Simplifying Fractions
Simplifying (or reducing) a fraction means finding an equivalent fraction where the numerator and denominator share no common factors other than 1. This is done by dividing both the numerator and denominator by their greatest common divisor (GCD). For example, 12/18 simplifies to 2/3 because the GCD of 12 and 18 is 6, and 12 ÷ 6 = 2, 18 ÷ 6 = 3.
A fraction is in its simplest form when the GCD of the numerator and denominator is 1. This is also called the fraction being in lowest terms. Our calculator automatically simplifies all results to their lowest terms.
Working with Mixed Numbers
Mixed numbers combine a whole number with a proper fraction (like 2 1/2). To perform arithmetic with mixed numbers, first convert them to improper fractions. To convert 2 1/2 to an improper fraction: multiply the whole number by the denominator (2 × 2 = 4), add the numerator (4 + 1 = 5), and place over the original denominator: 5/2.
After calculating, you can convert the result back to a mixed number by dividing the numerator by the denominator. The quotient becomes the whole number, and the remainder becomes the new numerator. For 7/3: 7 ÷ 3 = 2 remainder 1, so 7/3 = 2 1/3.
Frequently Asked Questions
What is the difference between a proper and improper fraction?
A proper fraction has a numerator smaller than the denominator (like 3/4), meaning the value is less than 1. An improper fraction has a numerator equal to or larger than the denominator (like 5/3), meaning the value is 1 or greater.

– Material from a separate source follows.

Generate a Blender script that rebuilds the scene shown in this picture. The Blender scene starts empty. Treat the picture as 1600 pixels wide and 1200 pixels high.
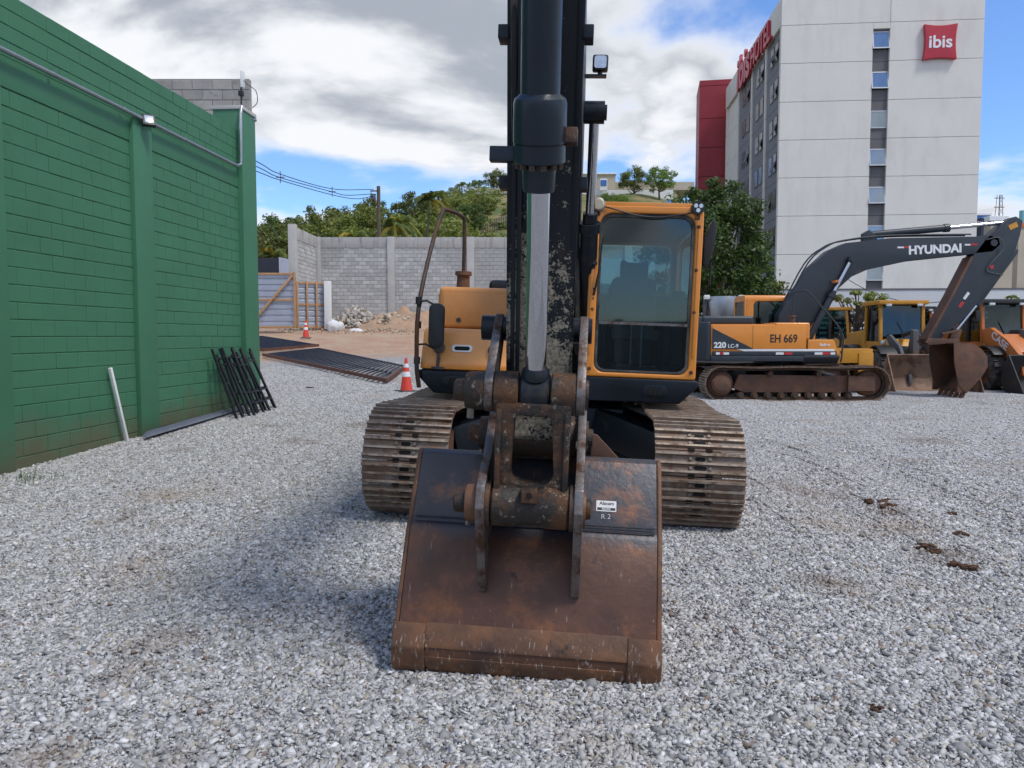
import bpy, bmesh, math, random
import numpy as np
from mathutils import Vector, Matrix, Euler

random.seed(11)
rng = np.random.default_rng(11)
R = math.radians
sc = bpy.context.scene
col = sc.collection

# ------------------------------------------------------------------ camera
CAM_H, PITCH, FPX = 1.6, R(3.62), 1200.0
cd = bpy.data.cameras.new('camera')
cam = bpy.data.objects.new('camera', cd)
col.objects.link(cam)
cam.location = (0, 0, CAM_H)
cam.rotation_euler = (R(90) - PITCH, 0, 0)
cd.sensor_width = 36.0
cd.lens = 27.0
cd.clip_start = 0.05
cd.clip_end = 3000
sc.camera = cam

# ------------------------------------------------------------------ sky and sun
SUN_EL, SUN_AZ = R(58), R(128)          # azimuth clockwise from +Y: behind the camera, to the right
w = bpy.data.worlds.new('World')
sc.world = w
w.use_nodes = True
nt = w.node_tree
nt.nodes.clear()
N = nt.nodes.new
L = nt.links.new
wo = N('ShaderNodeOutputWorld')
bg = N('ShaderNodeBackground')
sky = N('ShaderNodeTexSky')
sky.sky_type = 'NISHITA'
sky.sun_disc = False
sky.sun_elevation = SUN_EL
sky.sun_rotation = SUN_AZ
sky.air_density = 1.0
sky.dust_density = 0.2
sky.ozone_density = 3.0
tc = N('ShaderNodeTexCoord')
sep = N('ShaderNodeSeparateXYZ')
L(tc.outputs['Generated'], sep.inputs[0])


def wmath(op, a, b=None):
    n = N('ShaderNodeMath')
    n.operation = op
    for i, v in enumerate((a, b)):
        if v is None:
            continue
        if isinstance(v, (int, float)):
            n.inputs[i].default_value = v
        else:
            L(v, n.inputs[i])
    return n.outputs[0]


zz = wmath('ADD', wmath('MAXIMUM', sep.outputs[2], 0.0), 0.22)
comb = N('ShaderNodeCombineXYZ')
L(wmath('DIVIDE', sep.outputs[0], zz), comb.inputs[0])
L(wmath('DIVIDE', sep.outputs[1], zz), comb.inputs[1])


def wnoise(off, scale, detail=9, rough=0.52, dist=0.3):
    m = N('ShaderNodeMapping')
    m.inputs['Location'].default_value = off
    L(comb.outputs[0], m.inputs[0])
    n = N('ShaderNodeTexNoise')
    n.inputs['Scale'].default_value = scale
    n.inputs['Detail'].default_value = detail
    n.inputs['Roughness'].default_value = rough
    n.inputs['Distortion'].default_value = dist
    L(m.outputs[0], n.inputs['Vector'])
    return n.outputs[0]


def wrange(v, a, b, c=0.0, d=1.0, smooth=True):
    n = N('ShaderNodeMapRange')
    if smooth:
        n.interpolation_type = 'SMOOTHSTEP'
    for i, x in enumerate((a, b, c, d)):
        n.inputs[i + 1].default_value = x
    L(v, n.inputs[0])
    return n.outputs[0]


CL_OFF = (7.9, 5.3, 0.0)
n1 = wnoise(CL_OFF, 0.95)
n2 = wnoise((CL_OFF[0] - 0.10, CL_OFF[1] + 0.12, 0), 0.95)
dens = wrange(n1, 0.445, 0.53)
lit = wrange(wmath("SUBTRACT", n1, n2), -0.03, 0.09)
thick = wrange(n1, 0.46, 0.60, 0.9, 0.0)
shade = wmath('MAXIMUM', wmath('MULTIPLY', lit, 0.75), thick)
cr = N('ShaderNodeMix')
cr.data_type = 'RGBA'
L(shade, cr.inputs[0])
cr.inputs[6].default_value = (0.25, 0.275, 0.32, 1)
cr.inputs[7].default_value = (0.68, 0.685, 0.70, 1)
sk = N('ShaderNodeMix')
sk.data_type = 'RGBA'
sk.blend_type = 'MULTIPLY'
sk.inputs[0].default_value = 1
L(sky.outputs[0], sk.inputs[6])
sk.inputs[7].default_value = (0.080, 0.098, 0.125, 1)
mx = N('ShaderNodeMix')
mx.data_type = 'RGBA'
L(dens, mx.inputs[0])
L(sk.outputs[2], mx.inputs[6])
L(cr.outputs[2], mx.inputs[7])
L(mx.outputs[2], bg.inputs['Color'])
bg.inputs['Strength'].default_value = 1.0
L(bg.outputs[0], wo.inputs[0])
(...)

How do I find the least common denominator (LCD)?
The LCD is the least common multiple (LCM) of the two denominators. For small numbers, you can list multiples. For 3 and 4: multiples of 3 are 3, 6, 9, 12... and multiples of 4 are 4, 8, 12... The first common multiple is 12, so the LCD is 12. For larger numbers, use the formula: LCD(a, b) = (a × b) ÷ GCD(a, b).
Can I enter negative fractions?
Yes. Enter a negative sign in the whole number field to make the entire fraction negative. For example, entering -1 in the whole number field with 1/2 gives -1 1/2, which equals -3/2.
Why do we flip the second fraction when dividing?
Division is the inverse operation of multiplication. When you divide by a fraction, it is equivalent to multiplying by its reciprocal. For example, dividing by 2/3 is the same as multiplying by 3/2. Mathematically: a ÷ (b/c) = a × (c/b).
What is a reciprocal?
The reciprocal of a fraction is obtained by flipping the numerator and denominator. The reciprocal of 3/4 is 4/3. The reciprocal of 5 (which is 5/1) is 1/5. A number multiplied by its reciprocal always equals 1.
How do I convert a decimal to a fraction?
Write the decimal as a fraction with a power of 10 as the denominator, then simplify. For example, 0.75 = 75/100 = 3/4. For repeating decimals like 0.333..., the fraction is 1/3. This calculator shows the decimal equivalent of every fraction result automatically.